Note that the order of the image input represents its color channel, R-G-B.

saw convert merge \
    --image=/path/to/input/image1,/path/to/input/image2,/path/to/input/image3 \ 
    --merged-image=/path/to/output/multichannel/image

Merged image of microscopy image ssDNA_SS200000135TL_D1_regist.tif and tissue segmentation mask file ssDNA_SS200000135TL_D1_tissue_cut.tif to evaluate the performance of tissue segmentation.

Part of the merged image of the microscopy image ssDNA_SS200000135TL_D1_regist.tif and cell segmentation mask file ssDNA_SS200000135TL_D1_mask.tif to evaluate the performance of cell segmentation.

overlay

Stack the template points onto the image, to check whether the image template crosspoints derived by image QC are accurate.

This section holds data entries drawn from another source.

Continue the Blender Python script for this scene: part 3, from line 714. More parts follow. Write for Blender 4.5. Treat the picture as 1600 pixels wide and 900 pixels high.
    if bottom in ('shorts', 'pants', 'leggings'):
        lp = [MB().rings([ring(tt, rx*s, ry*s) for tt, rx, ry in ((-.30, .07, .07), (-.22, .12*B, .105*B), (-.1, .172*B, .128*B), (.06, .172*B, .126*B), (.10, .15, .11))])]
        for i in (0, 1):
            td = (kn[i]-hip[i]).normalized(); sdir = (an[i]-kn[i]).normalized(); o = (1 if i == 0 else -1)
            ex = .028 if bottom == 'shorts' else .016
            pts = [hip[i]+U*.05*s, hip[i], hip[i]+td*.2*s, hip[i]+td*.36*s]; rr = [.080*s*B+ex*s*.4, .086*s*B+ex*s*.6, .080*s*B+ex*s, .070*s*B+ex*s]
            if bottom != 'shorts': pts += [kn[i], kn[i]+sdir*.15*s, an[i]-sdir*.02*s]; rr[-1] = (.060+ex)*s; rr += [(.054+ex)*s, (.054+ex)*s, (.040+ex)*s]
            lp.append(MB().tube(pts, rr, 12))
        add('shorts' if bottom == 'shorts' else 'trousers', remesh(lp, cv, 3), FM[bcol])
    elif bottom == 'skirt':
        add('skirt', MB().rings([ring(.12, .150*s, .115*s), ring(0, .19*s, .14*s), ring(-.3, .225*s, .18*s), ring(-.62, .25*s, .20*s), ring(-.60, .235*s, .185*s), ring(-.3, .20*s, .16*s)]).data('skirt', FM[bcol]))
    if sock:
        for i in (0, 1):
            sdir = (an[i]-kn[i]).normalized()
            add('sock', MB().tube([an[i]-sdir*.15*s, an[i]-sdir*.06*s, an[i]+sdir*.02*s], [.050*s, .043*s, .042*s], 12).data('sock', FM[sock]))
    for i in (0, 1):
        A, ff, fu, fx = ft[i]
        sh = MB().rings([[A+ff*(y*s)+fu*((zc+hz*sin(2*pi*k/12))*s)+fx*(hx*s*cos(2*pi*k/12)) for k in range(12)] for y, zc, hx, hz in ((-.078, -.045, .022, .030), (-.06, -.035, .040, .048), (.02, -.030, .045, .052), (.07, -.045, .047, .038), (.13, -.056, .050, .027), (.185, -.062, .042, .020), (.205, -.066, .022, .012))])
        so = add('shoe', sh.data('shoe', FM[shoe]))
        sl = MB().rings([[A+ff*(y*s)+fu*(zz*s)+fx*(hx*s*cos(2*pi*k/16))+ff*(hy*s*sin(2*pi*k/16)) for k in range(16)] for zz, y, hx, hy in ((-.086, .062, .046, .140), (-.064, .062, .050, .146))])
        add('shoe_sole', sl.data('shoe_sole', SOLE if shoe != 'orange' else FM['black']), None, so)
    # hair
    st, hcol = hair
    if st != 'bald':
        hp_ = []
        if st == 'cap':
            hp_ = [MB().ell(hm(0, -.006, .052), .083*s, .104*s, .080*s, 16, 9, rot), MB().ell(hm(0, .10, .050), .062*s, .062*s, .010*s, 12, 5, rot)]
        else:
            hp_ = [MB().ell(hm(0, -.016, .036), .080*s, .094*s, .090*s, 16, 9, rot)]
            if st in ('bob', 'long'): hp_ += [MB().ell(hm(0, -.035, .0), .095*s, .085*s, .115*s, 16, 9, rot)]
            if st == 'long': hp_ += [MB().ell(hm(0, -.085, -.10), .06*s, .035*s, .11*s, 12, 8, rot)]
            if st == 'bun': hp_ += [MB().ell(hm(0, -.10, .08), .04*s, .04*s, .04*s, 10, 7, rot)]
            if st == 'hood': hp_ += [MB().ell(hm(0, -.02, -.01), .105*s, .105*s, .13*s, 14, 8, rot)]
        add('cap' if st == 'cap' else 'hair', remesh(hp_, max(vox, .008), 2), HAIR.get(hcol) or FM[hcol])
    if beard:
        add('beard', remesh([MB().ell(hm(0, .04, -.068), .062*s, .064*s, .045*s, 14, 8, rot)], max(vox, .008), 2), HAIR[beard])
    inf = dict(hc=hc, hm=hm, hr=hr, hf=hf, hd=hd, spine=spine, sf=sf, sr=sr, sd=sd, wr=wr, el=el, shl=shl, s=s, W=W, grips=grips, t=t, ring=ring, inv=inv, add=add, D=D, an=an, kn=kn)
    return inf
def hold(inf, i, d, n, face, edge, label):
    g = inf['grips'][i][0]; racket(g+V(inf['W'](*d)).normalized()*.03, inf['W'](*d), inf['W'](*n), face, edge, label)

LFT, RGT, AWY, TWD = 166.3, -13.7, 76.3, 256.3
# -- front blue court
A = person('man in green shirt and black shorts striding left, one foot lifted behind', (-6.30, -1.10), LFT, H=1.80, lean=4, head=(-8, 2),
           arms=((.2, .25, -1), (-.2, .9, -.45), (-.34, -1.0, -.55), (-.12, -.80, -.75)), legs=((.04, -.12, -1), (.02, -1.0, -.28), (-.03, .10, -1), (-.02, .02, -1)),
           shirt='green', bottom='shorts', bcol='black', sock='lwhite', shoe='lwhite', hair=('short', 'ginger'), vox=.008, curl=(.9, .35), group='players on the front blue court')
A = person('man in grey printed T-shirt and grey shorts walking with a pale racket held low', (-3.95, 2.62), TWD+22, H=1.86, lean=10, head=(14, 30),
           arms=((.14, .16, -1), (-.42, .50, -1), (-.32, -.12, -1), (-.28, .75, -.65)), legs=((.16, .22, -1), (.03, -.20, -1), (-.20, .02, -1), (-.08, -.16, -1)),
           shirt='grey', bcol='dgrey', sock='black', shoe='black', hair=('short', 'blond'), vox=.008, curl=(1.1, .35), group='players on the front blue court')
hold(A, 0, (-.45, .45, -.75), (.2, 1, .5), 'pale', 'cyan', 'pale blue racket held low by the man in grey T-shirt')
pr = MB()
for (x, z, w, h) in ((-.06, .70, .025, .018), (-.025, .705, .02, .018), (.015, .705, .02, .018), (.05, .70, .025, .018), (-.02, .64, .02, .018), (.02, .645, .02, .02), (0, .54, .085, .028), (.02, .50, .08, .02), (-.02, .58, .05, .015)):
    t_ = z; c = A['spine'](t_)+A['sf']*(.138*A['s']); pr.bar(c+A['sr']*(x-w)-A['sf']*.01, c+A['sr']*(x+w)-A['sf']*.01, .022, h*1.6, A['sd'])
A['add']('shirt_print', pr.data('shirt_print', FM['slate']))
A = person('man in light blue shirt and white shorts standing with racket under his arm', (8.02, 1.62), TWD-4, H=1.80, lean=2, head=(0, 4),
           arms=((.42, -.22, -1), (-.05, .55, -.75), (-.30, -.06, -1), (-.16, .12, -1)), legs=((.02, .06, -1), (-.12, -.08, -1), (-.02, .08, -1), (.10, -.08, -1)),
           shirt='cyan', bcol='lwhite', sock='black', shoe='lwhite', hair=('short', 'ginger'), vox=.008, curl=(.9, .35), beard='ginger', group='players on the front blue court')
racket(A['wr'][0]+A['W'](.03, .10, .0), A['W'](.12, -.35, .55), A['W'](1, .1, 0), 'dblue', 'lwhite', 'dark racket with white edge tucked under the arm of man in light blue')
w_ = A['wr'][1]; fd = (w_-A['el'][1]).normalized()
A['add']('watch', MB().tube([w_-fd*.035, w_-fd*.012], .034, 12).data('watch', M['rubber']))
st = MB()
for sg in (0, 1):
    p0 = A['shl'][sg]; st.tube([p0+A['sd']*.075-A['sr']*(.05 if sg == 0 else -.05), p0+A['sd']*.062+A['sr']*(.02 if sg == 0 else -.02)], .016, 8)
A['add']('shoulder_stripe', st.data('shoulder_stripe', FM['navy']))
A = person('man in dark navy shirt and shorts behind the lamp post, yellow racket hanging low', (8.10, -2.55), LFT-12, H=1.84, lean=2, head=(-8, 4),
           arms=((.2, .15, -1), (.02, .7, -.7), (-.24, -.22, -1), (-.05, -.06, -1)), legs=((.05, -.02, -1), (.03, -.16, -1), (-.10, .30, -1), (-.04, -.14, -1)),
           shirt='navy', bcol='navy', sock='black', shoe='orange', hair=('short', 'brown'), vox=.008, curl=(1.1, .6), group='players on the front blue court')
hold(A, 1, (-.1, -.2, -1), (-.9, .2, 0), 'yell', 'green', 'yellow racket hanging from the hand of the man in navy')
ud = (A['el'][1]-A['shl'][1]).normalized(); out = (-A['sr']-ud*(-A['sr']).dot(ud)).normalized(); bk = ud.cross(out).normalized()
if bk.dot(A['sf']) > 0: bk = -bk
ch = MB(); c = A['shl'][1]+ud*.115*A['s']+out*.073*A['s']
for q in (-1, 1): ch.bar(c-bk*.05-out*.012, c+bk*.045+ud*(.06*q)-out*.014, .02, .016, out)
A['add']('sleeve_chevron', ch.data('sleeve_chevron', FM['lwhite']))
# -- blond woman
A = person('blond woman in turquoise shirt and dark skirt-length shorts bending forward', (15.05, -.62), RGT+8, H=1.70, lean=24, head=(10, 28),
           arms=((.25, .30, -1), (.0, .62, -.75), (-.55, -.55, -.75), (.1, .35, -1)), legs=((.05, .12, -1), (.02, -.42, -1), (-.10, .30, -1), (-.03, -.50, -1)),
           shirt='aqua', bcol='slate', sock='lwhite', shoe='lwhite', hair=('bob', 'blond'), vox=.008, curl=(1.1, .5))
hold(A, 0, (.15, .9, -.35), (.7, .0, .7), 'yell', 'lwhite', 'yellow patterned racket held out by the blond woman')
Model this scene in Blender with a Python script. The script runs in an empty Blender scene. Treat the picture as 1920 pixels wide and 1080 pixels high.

The matrix template file, <stain_type>_matrix_template.txt, can be found in visualization.tar.gz.

saw convert overlay \
    --image=/path/to/input/image \
    --template=/path/to/input/template/txt \
    --overlaid-image=/path/to/output/overlaid/image

Stack the matrix template onto ssDNA_SS200000135TL_D1_regist.tif image to verify the registration outcome.